Repito lo escrito más arriba: que haya gente que quiera leer o practicar estas cosas no es un problema de mi incumbencia: como dijera Ovidio en el ya citado libro, la menor distinción cautiva a un ánimo ligero; y tales ánimos han existido en toda la historia.  Pero otra cosa es la apología de éstas prácticas y su naturalización mediática como camino o medio válido para el amor.  Claro que en una sociedad patológicamente violenta donde el sometimiento se encuentra reglamentado y naturalizado, no es de extrañar que las relaciones de pareja caigan también bajo la triste lógica de la violencia y el sometimiento; siempre y cuando, obvio, haya mucho dinero de por medio.  Al fin y al cabo ese es el paradigma del éxito: el hombre exitoso y adinerado cuya voluntad, en virtud del poder y el dinero, es absoluta, y puede someter todo (incluso las personas) a su capricho.  Eso representan Grey, Onur y los nobles libertinos de Sade (y está claro que sin sus millones, todos ellos serían simples pervertidos).

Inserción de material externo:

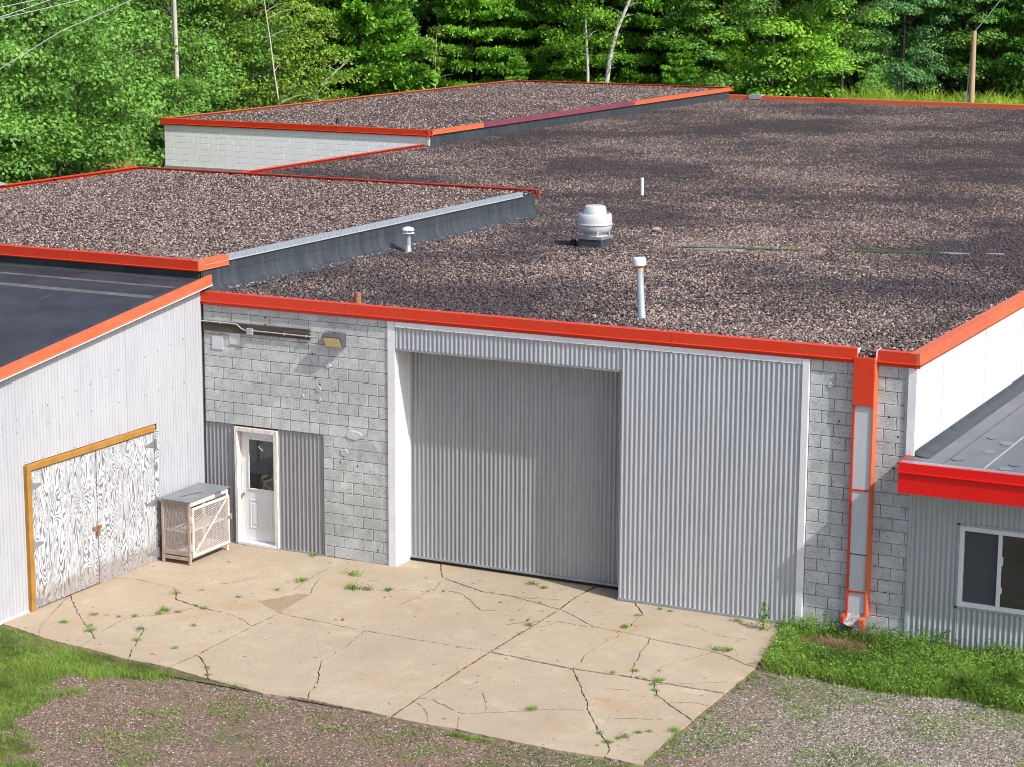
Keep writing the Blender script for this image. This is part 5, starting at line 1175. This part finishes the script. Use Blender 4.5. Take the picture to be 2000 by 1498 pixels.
TREES = [
('mid0', -18.79, 14.37, 1.03, None),
('mid1', -19.27, 19.17, 1.0, None),
('mid1', -27.22, 37.56, 0.95, None),
('yel0', -27.07, 42.94, 1.03, None),
('yel0', -26.38, 45.84, 0.88, None),
('pine1', -25.82, 49.32, 1.05, None),
('pine0', -25.81, 59.53, 0.9, None),
('pine1', -23.2, 62.03, 0.86, None),
('bright0', -20.17, 61.46, 0.93, None),
('pine1', -17.36, 62.44, 0.92, None),
('mid1', -14.28, 62.32, 0.96, None),
('bright1', -12.26, 63.49, 1.07, None),
('mid0', -9.75, 66.02, 0.94, None),
('blue0', -7.65, 68.64, 0.88, None),
('mid2', -4.84, 70.97, 0.97, None),
('pinedk0', -1.83, 71.92, 1.03, None),
('mid2', -20.21, 16.77, 1.06, None),
('mid2', -21.18, 22.77, 1.09, None),
('mid2', -30.44, 39.48, 1.2, None),
('mid3', -28.98, 43.5, 1.03, None),
('mid3', -29.16, 47.71, 1.23, None),
('pine1', -27.6, 50.75, 1.22, None),
('pine1', -27.74, 62.98, 1.17, None),
('pine1', -25.76, 64.93, 1.02, None),
('mid3', -22.75, 65.31, 1.23, None),
('pine1', -19.16, 66.29, 1.13, None),
('pine0', -16.22, 67.15, 1.11, None),
('bright1', -12.94, 67.52, 1.05, None),
('blue1', -11.24, 71.17, 1.02, None),
('blue2', -8.32, 72.98, 1.1, None),
('mid2', -5.56, 75.35, 1.21, None),
('blue0', -2.07, 76.37, 1.16, None),
('mid3', -24.56, 22.64, 1.25, None),
('mid1', -33.08, 44.25, 1.32, None),
('mid1', -32.02, 49.24, 1.33, None),
('mid3', -30.39, 52.22, 1.33, None),
('pinedk0', -29.79, 56.58, 1.11, None),
('pinedk0', -30.02, 62.92, 1.27, None),
('pine0', -29.48, 68.16, 1.13, None),
('mid1', -25.58, 68.34, 1.34, None),
('mid3', -22.78, 68.85, 1.34, None),
('pine0', -19.71, 69.08, 1.16, None),
('bright1', -16.39, 69.95, 1.06, None),
('bright1', -13.74, 74.1, 1.26, None),
('blue2', -10.34, 76.45, 1.09, None),
('mid1', -7.68, 79.37, 1.33, None),
('pinedk0', -4.73, 80.9, 1.21, None),
('pinedk0', -2.05, 81.93, 1.2, None),
('mid3', -28.44, 28.15, 1.32, None),
('mid3', -27.91, 31.96, 1.38, None),
('blue1', -36.77, 49.79, 1.41, None),
('mid2', -35.67, 54.18, 1.2, None),
('mid2', -33.97, 57.54, 1.21, None),
('pinedk0', -32.79, 61.11, 1.13, None),
('pinedk0', -32.18, 68.01, 1.26, None),
('pine1', -31.5, 73.78, 1.21, None),
('mid0', -27.69, 74.82, 1.38, None),
('pine1', -24.27, 74.47, 1.22, None),
('pine0', -20.15, 74.86, 1.34, None),
('mid1', -17.36, 75.72, 1.15, None),
('mid3', -15.64, 79.56, 1.32, None),
('mid1', -12.3, 82.84, 1.37, None),
('blue1', -8.35, 84.41, 1.12, None),
('mid3', -5.12, 86.95, 1.16, None),
('mid0', -34.12, 36.0, 1.31, None),
('mid0', -40.94, 50.43, 1.38, None),
('mid0', -40.47, 56.39, 1.4, None),
('yel1', -38.85, 60.41, 1.22, None),
('yel0', -37.59, 66.32, 1.31, None),
('pine1', -36.76, 71.55, 1.41, None),
('pinedk0', -36.34, 78.06, 1.22, None),
('pinedk0', -34.25, 82.05, 1.47, None),
('mid2', -28.4, 81.66, 1.37, None),
('pinedk0', -23.69, 83.46, 1.2, None),
('bright1', -19.97, 84.59, 1.45, None),
('blue2', -16.07, 87.69, 1.2, None),
('mid3', -13.49, 91.28, 1.45, None),
('pinedk0', -8.49, 92.32, 1.4, None),
('mid0', -4.46, 96.58, 1.25, None),
('shrub1', -17.15, 14.53, 1.17, None),
('shrub1', -16.86, 15.77, 0.96, None),
('shrub1', -16.8, 17.35, 1.22, None),
('shrub1', -25.91, 31.0, 0.97, None),
('shrub1', -25.94, 36.17, 1.23, None),
('shrub0', -25.35, 38.19, 1.07, None),
('shrub0', -25.13, 40.88, 0.98, None),
('shrub0', -24.37, 42.88, 0.88, None),
('pine1', -24.42, 49.99, 0.3, None),
('pine1', -24.3, 53.69, 0.36, None),
('pine0', -24.06, 57.41, 0.33, None),
('pine1', -22.8, 58.31, 0.47, None),
('shrub1', -21.17, 59.27, 0.87, None),
('shrub1', -18.87, 58.76, 1.17, None),
('pine0', -17.18, 59.51, 0.31, None),
('pine1', -15.34, 59.89, 0.48, None),
('shrub0', -13.21, 59.48, 1.11, None),
('shrub1', -11.46, 59.96, 1.18, None),
('shrub1', -10.0, 61.24, 0.93, None),
('mid1', -25.96, 35.29, 0.55, None),
('mid2', -25.63, 36.13, 0.56, None),
('mid3', -20.86, 23.5, 0.85, None),
('mid2', -29.68, 36.89, 0.9, None),
('mid1', -29.15, 37.91, 0.95, None)]
tr = random.Random(77)
_zones = [(-90, 'at the far left of the wood'), (330, 'left of the white building'), (460, 'beside the pale grey pole'), (650, 'around the thin dead stem'), (830, 'left of the dark gap in the pines'), (1080, 'behind the middle of the white building roof'),
          (1260, 'around the leaning birch'), (1450, 'behind the right end of the white building roof'), (1640, 'behind the far roof left of the grassy bank'), (1860, 'above the grassy bank'), (9999, 'around the brown pole')]
def tree_label(key, x, y):
    d = Vector((x-CAMPOS[0], y-CAMPOS[1])); d0 = math.atan2(-d.x, d.y)-YAW; u = 1000-4233*math.tan(d0)*1.02
    kd = {'mid': 'mid green broadleaf tree', 'bright': 'bright yellow-green broadleaf tree', 'blue': 'blue-green broadleaf tree', 'yel': 'thin yellowish birch', 'pine': 'soft bright green pine', 'pinedk': 'dark green pine', 'shrub': 'low green shrub'}[key.rstrip('0123456789')]
    if u < 130: z = 'at the far left edge of the wood'
    else: z = next(t for lim, t in _zones[1:] if u < lim)
    fr = float(np.interp(u, [-100, 0, 140, 170, 330, 650, 970, 2000], [60, 63, 65, 79, 84, 92, 103, 105])); e = d.length-fr
    return ('foremost ' if e < 3.4 else 'second-row ' if e < 8 else 'third-row ' if e < 13.3 else 'rearmost ')+kd+' '+z
for key, x, y, s, special in TREES:
    special = tree_label(key, x, y)
    if key.startswith('pine') and s < .6: special = special.replace('foremost soft bright green pine', 'low young pine')
    me, tm = PROTO[key]; z = zt(x, y)
    kind = key.rstrip('0123456789')
    nm = {'pine': 'pine_tree', 'pinedk': 'pine_tree', 'yel': 'birch_tree', 'shrub': 'shrub'}.get(kind, 'broadleaf_tree')
    o = thing(nm, special or LAB[kind], 'shrub' if kind == 'shrub' else 'tree', (x, y, z-.05), 'shrubs along the wood edge' if kind == 'shrub' else 'trees of the wood')
    o.rotation_euler[2] = tr.uniform(0, 6.28); o.scale = (s*tr.uniform(.92, 1.1), s*tr.uniform(.92, 1.1), s)
    for nme, d in (('trunk', tm), ('crown', me)):
        c = bpy.data.objects.new(nme, d); COL.objects.link(c); c.parent = o
# birches and bare stems at the wood edge
def stem_tree(name, label, cat, P, R0, mt, crown=None, twigs=0, seed=1):
    b = P[0]; t = thing(name, label, cat, (b[0], b[1], zt(b[0], b[1])))
    m = MB().tube([(b[0], b[1], zt(b[0], b[1])-.2)]+P[1:] if P[0][2] is None else P, [R0*(1-.6*i/(len(P)-1)) for i in range(len(P))], 9)
    g = random.Random(seed)
    for _ in range(twigs):
        k = g.randrange(1, len(P)); p = Vector(P[k]).lerp(Vector(P[k-1]), g.random()) if P[k-1][2] is not None else Vector(P[k]); L = g.uniform(.5, 1.3); a = g.uniform(0, 6.28)
        m.tube([p, p+Vector((math.cos(a)*L*.5, math.sin(a)*L*.5, L*.25)), p+Vector((math.cos(a)*L, math.sin(a)*L, L*.35))], [R0*.3, R0*.22, R0*.08], 5)
    part('trunk', m, mt, t, smooth=60)
    if crown is not None:
        q, lm = crown; me = quads_mesh('crown', q-np.array(t.location), lm); o = bpy.data.objects.new('crown', me); COL.objects.link(o); o.parent = t
    return t
gB = np.random.default_rng(9)
def puff(cs, n, r, size):
    P_ = []
    for c in cs:
        d = gB.normal(0, 1, (n, 3)); d /= np.linalg.norm(d, axis=1)[:, None]; P_.append(np.array(c)+d*r*gB.uniform(.4, 1.05, n)[:, None]*np.array([1.2, 1.2, .6]))
    return leaves(np.concatenate(P_), size, gB, .4, .6)
yb = 58.9
stem_tree('birch_tree', 'white birch trunk leaning right, its crown above the picture', 'tree', [(-19.1, 58.8, None), (-18.52, 58.88, 4.85), (-18.39, 58.94, 6.0), (-18.13, 59.05, 7.15), (-17.62, 59.28, 8.52), (-17.22, 59.45, 9.88), (-16.5, 59.7, 11.8)], .125, BIRCH, (puff([(-16.9+gB.normal(0, 1.2), 59.5+gB.normal(0, .8), gB.uniform(9.9, 12.5)) for _ in range(16)], 130, .7, .17), LEAF_MID), 5, 3)
stem_tree('birch_tree', 'upright greyish birch trunk just left of the leaning white one', 'tree', [(-19.35, 58.7, None), (-19.40, 58.72, 5.18), (-19.47, 58.69, 6.6), (-19.52, 58.68, 7.4), (-19.6, 58.8, 8.5)], .085, POLE_GREY, (puff([(-19.5+gB.normal(0, .8), 58.9+gB.normal(0, .6), gB.uniform(5.6, 10.0)) for _ in range(26)], 120, .6, .16), LEAF_BRIGHT), 3, 4)
stem_tree('dead_tree', 'thin bare white dead stem with broken twigs among the yellowish birches', 'tree', [(-24.8, 41.35, None), (-24.87, 41.35, 4.61), (-25.02, 41.25, 5.92), (-25.13, 41.18, 7.12), (-25.25, 41.11, 8.11), (-25.36, 41.03, 9.2)], .042, DEADWOOD, None, 10, 5)
stem_tree('dead_tree', 'bare grey stem leaning right just above the white roof edge', 'tree', [(-25.1, 43.2, None), (-24.6, 43.49, 4.7), (-24.1, 43.79, 5.52), (-23.39, 44.23, 6.24)], .036, DEADWOOD, None, 6, 6)
stem_tree('sapling', 'slender pale-leaved sapling before the dark gap in the pines', 'tree', [(-23.92, 52.49, None), (-23.91, 52.49, 5.0), (-23.89, 52.5, 6.11), (-23.85, 52.52, 7.22)], .035, DEADWOOD, (puff([(-23.88+gB.normal(0, .18), 52.5+gB.normal(0, .18), z_) for z_ in np.linspace(5.5, 7.3, 9)], 34, .25, .15), LEAF_YEL), 3, 7)
stem_tree('fallen_branch', 'tangle of bare brown branches lodged among the leaves left of the grey pole', 'branch', [(-25.9, 31.9, None), (-25.56, 32.17, 6.85), (-25.05, 32.55, 7.03), (-24.68, 32.82, 7.12)], .05, BARK, None, 12, 8)

# bare soil bank, undergrowth and bank grass
m = MB(); g = random.Random(8)
nx_, nz_ = 16, 14
for j in range(nz_):
    for i in range(nx_):
        u = i/(nx_-1)-.5; v = j/(nz_-1); k_ = 2.6*u*(1.15-.75*v); m.v.append((-24.15+k_*.82+g.uniform(-.1, .1)-.5*v, 29.2+k_*.57+1.2*v+g.uniform(-.14, .14), -.1+4.5*v+g.uniform(-.14, .14)))
m.f = [(j*nx_+i, j*nx_+i+1, (j+1)*nx_+i+1, (j+1)*nx_+i) for j in range(nz_-1) for i in range(nx_-1)]
tag(part('bare_soil_bank', m, SOIL, smooth=40), kind='structure')
U = np.random.default_rng(31)
def under(n, x0, x1, y0, y1, h, size, mt, name='undergrowth'):
    x = U.uniform(x0, x1, n); y = U.uniform(y0, y1, n); f = fbm(x, y, .5, 71); k = f > .36; x, y, f = x[k], y[k], f[k]
    z = terrain(x, y)+U.uniform(0, 1, len(x))**.7*h*(f*1.6)
    return stuff(name, leaves(np.column_stack([x, y, z]), size, U, .7, .6), mt)
under(15000, -46, -8, 57.5, 63.5, 1.5, .2, LEAF_MID)
under(6000, -34, -15, 14, 30, 1.6, .19, LEAF_MID)
under(9000, -46, -24, 26, 58, 1.8, .2, LEAF_BLUE)
under(5000, -23, -14, 3, 14, 1.6, .18, LEAF_MID)
x = U.uniform(-13, 6, 34000); y = U.uniform(58.0, 65, 34000); k = fbm(x, y, .35, 81)+np.clip((x+9)/8, -.6, .45) > .50; x, y = x[k], y[k]
stuff('bank_grass', blades(np.column_stack([x, y, terrain(x, y)]), .55, 1.2, .05, .8, U), BANKGRASS)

Difícil explicar, en este cuadro, la fascinación de muchas mujeres por este tipo de galán perverso.  Supongo que, una vez más, el paradigma capitalista del éxito es para muchas personas más importante que la libertad; y que tal vez por eso, hoy en día, muchos esclavos besan sus cadenas si los atan al carro del que vence. 

Ovidio en otro libro memorable, afirma:



Os homini sublime dedit, coelumque tueri

iussit et erectos ad sidera tollere vultus “



El Creador dio al hombre un rostro magnífico y le impuso la misión de mirar al cielo y contemplar las estrellas (Ovidio, Metamorfosis I).

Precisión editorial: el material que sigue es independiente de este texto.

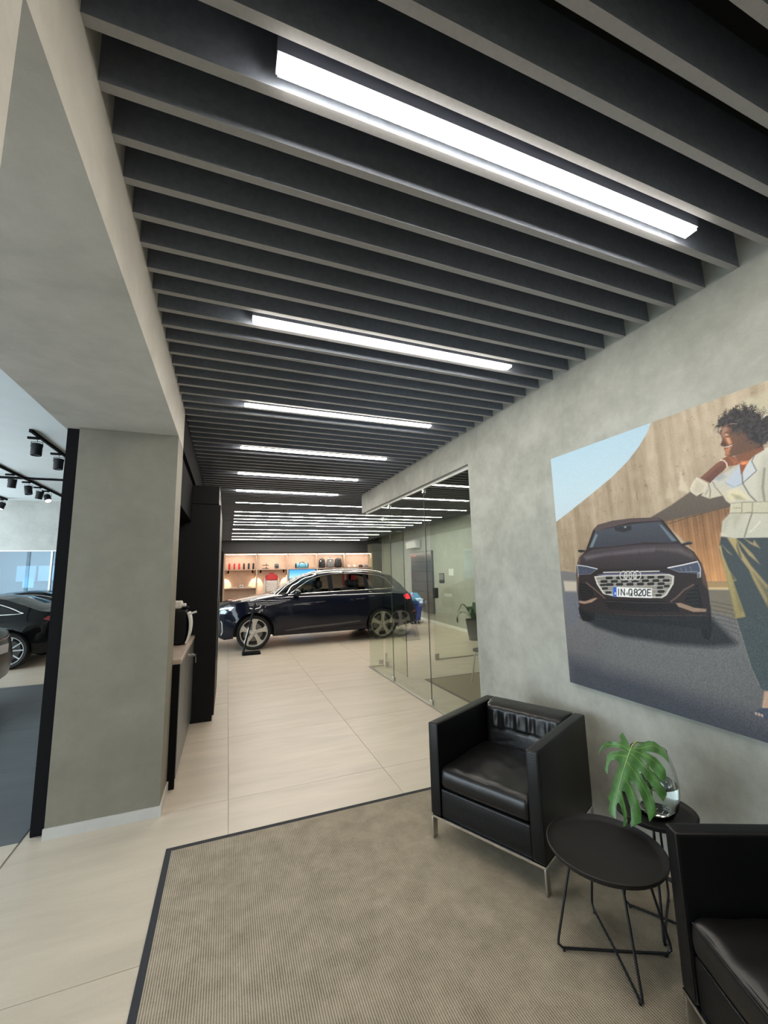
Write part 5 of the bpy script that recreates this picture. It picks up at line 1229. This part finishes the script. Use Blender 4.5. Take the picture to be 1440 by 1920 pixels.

Si Ovidio pudiera observar el comportamiento de muchos de nuestros contemporáneos, tal vez dudaría seriamente de escribir la frase precedente.

Seguirán los medios machacando el éxito de turno, agigantarán las películas su éxito con las polémicas y los jóvenes correrán al sex-shop a comprar los últimos adminículos de plástico para su sexualidad de cotillón.  El amor, mientras tanto, seguirá en sombras; mucho más que 50.



Si el tema de esta edición era la Renuncia, lo recuerdo tardíamente y pienso: el amor de pareja implica una renuncia al yo para entrar en un nosotros que no anula al yo, sino que lo supone, lo incluye y lo plenifica.  La capacidad de amar entonces implica una renuncia: no a ser yo mismo, sino a ser el centro.  Si no podemos renunciar a ser el centro, entonces nos volveremos egoístas y todo girará en torno a nuestra autosatisfacción; que, por nuestra incapacidad de amar, nunca será plena:



La satisfacción en el amor individual no puede lograrse sin la capacidad de amar al prójimo, sin humildad, coraje, fe y disciplina. En una cultura en la cual esas cualidades son raras, también ha de ser rara la capacidad de amar(Erich Fromm, El arte de amar).